Montreal blooms in late spring with festivals such as jazz, blues, film and comedy. Like the swallows of Capistrano, I fly back almost annually to Montreal for Mutek, a small festival for electronic music. This year, I drove.

Memorial Day morning, I pick up a fellow-festivaler in Somerville. Eve and I tootle north through rainy New England traffic and memories. We pass highway exits for my deceased grandparents farm in Henniker, New Hampshire, as well as another former family farm in Barre, Vermont.

At about five o’clock, we cross the quiet Canadian border with our allotted one bottle of whiskey. Vermont’s green mountains change into Quebec’s flat fields and one-street villages.

I turn my phone off to avoid international data charges. We follow hand-written directions across a bridge into downtown Montreal. We park the Toyota in an alley and unloaded into our AirBnB apartment for the week.

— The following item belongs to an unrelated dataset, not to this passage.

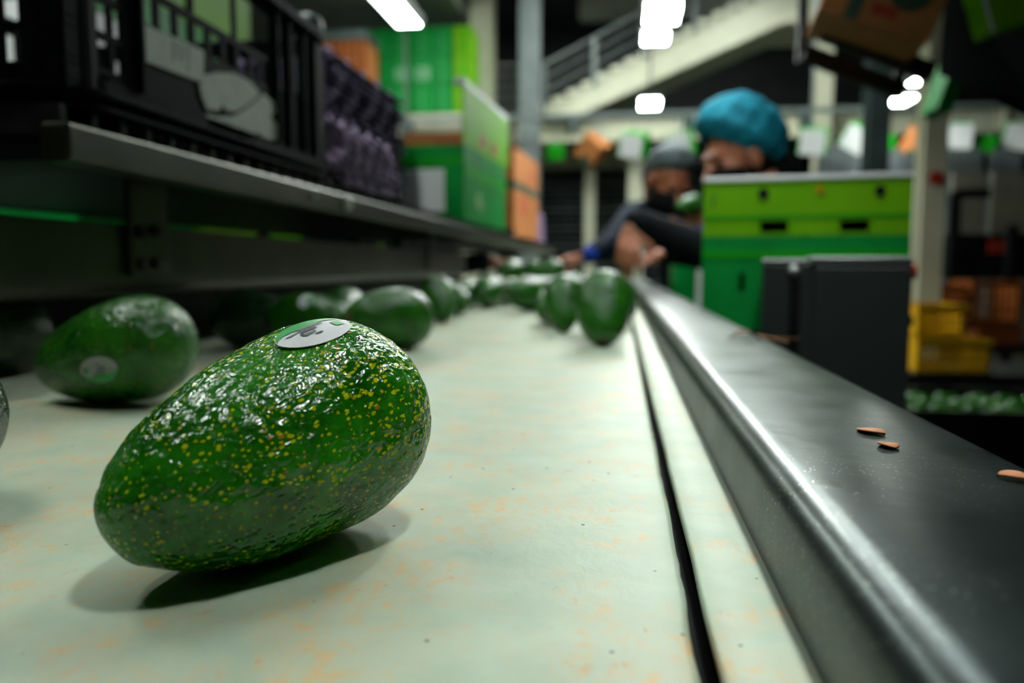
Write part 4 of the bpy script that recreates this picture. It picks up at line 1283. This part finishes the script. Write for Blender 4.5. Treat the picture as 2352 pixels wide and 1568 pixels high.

The stricken faces of our compatriots in the living room signal disaster. The apartment bodes much worse than advertised. Small dorm rooms with bunk beds and odd en suite showers connote international sex-trafficking flophouse, not family vacation. The kitchen is a hot plate on a shelf.

We cancel the apartment reservation, panic, and call Montreal real estate brokers. Fortunately, John Major has rented vacation apartments for a decade from the same genial but crazy woman. John rings her up and is scolded for not contacting her earlier. She directs us to a door down the street with key code. This new apartment looks great. I fetch the car, drive it to the old apartment, and pick up all our luggage. In less than two hours, we have moved. Crisis averted.